According to Chris Mason, the Energy and Sustainability Officer for Northampton, one of the chargers installed in the garage is still not operational because it is having problems communicating with an off-site data center. Mason said he expected it to be running in the near future.

While Mason does not have figures on how many cars have been charged at the stations, he said he has been contacted by several enthusiastic drivers.

City electricians and the Northampton Department of Public Works installed the chargers, but the stations themselves were funded by a state grant.

The funding came from federal stimulus money and from a settlement Massachusetts Attorney General Martha Coakley obtained from an Ohio power plant for alleged violations of emissions regulations. The charging stations will remain free unless the cost of electricity becomes prohibitive for the city — Mason estimates the electricity will cost about $500 per year — or private companies begin offering electric vehicle charging.

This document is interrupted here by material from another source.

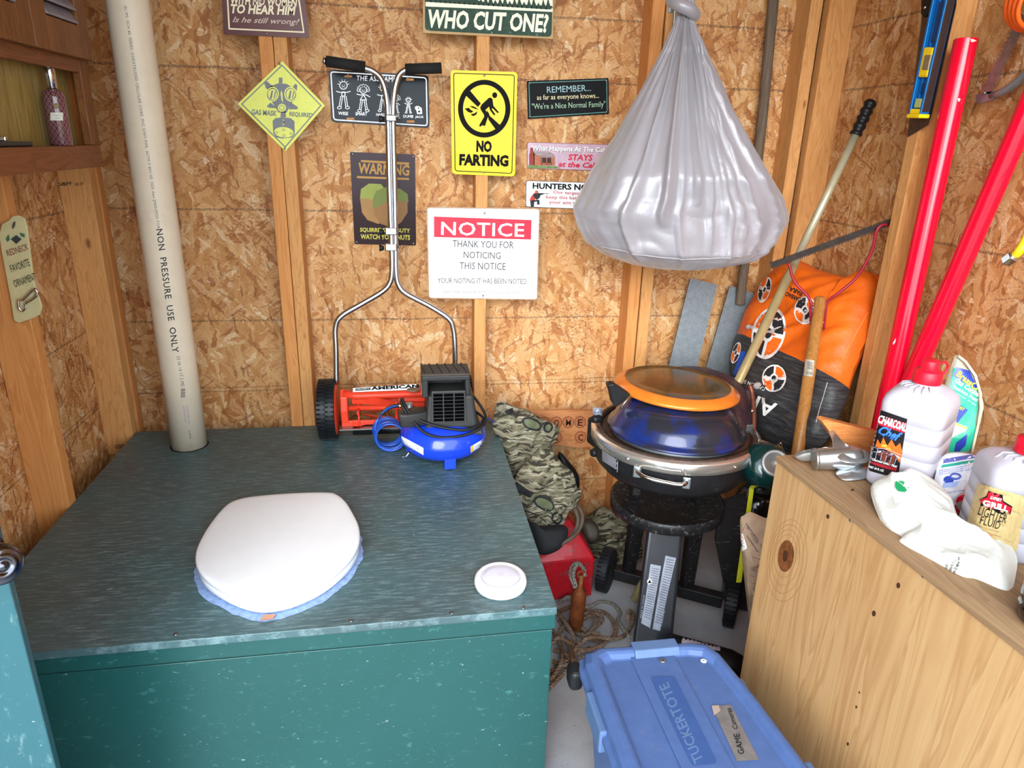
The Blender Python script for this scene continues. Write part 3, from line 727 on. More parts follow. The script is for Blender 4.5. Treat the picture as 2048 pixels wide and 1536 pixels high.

Mason said there is little data on the number of electric vehicles in Northampton, but the I-91 corridor has an unusually high percentage of hybrid drivers. He expects that once drivers have somewhere to charge, electric cars will also be a success in the area. The parking policies for the stations have not yet been finalized. There are no time limits for parking at the charging stations, but Mason said the city asks that drivers move their vehicles once they are charged. The spaces on Crafts Avenue will serve as 15-minute parking spaces when not in use by electric vehicles.

The city plans to install two more chargers at the police station parking garage under construction on Center Street.